The retractable roof takes roughly 20 minutes to close and spans 120 metres, creating a sealed arena that amplifies the atmosphere while protecting the pitch and spectators from the Welsh weather. Its first major test came on 26 June 1999, when Wales beat South Africa 29-19 in a test match before a crowd of 29,000 -- the stadium was not yet complete, but the result announced that the new ground meant business. The full stadium opened in time for the 1999 Rugby World Cup, which saw the tournament final between Australia and France played beneath the closed roof. The stadium quickly became the emotional centre of Welsh sport, a place where the national anthem, sung by tens of thousands of voices in both Welsh and English, creates a wall of sound that has been known to shake camera positions in the press box.

England's Borrowed Home

Between 2001 and 2006, while Wembley Stadium was being rebuilt, the Millennium Stadium served as the venue for English football's showpiece events: FA Cup finals, League Cup finals, and Football League play-off finals.
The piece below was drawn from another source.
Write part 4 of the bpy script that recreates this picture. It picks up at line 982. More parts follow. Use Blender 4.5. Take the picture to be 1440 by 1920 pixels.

It was an unusual arrangement -- English football's most prestigious matches held in the Welsh capital -- but the stadium proved itself a worthy substitute, and many fans remember the Cardiff finals fondly. The ground also hosted football matches during the 2012 London Olympics and has served as a venue for speedway, motorsport, boxing, and concerts. The Super Special Stage of the Wales Rally Great Britain has run through the stadium, and the Speedway Grand Prix of Great Britain has filled it with engine noise and dirt.

Principality in the City Centre

In 2016, a sponsorship deal with the Principality Building Society renamed the stadium the Principality Stadium, though many in Cardiff still call it by its original name. The stadium is owned by Millennium Stadium plc, a subsidiary of the Welsh Rugby Union, and it remains the home of the Wales national rugby union team and a regular venue for the Wales national football team. Its location -- wedged between the River Taff and Cardiff's central streets, with the castle visible from the upper tiers -- gives it a quality that purpose-built out-of-town stadiums cannot replicate. On match days, the entire city centre becomes an extension of the ground. Pubs overflow, songs echo through the covered arcades, and the retractable roof hangs over it all like a lid on a pressure cooker, holding in the noise and the passion until the final whistle releases them back into the streets.

From the Air

Located at 51.48N, 3.18W in central Cardiff. The stadium is one of the most prominent landmarks from the air, with its distinctive retractable roof structure visible from considerable distance. Best viewed at 2,000-4,000 ft. Nearest airport: Cardiff (EGFF), approximately 10 nm southwest. Cardiff Castle and Bute Park are immediately to the north; the River Taff runs along the western edge of the stadium. On match days, the stadium with its roof open or closed is unmistakable.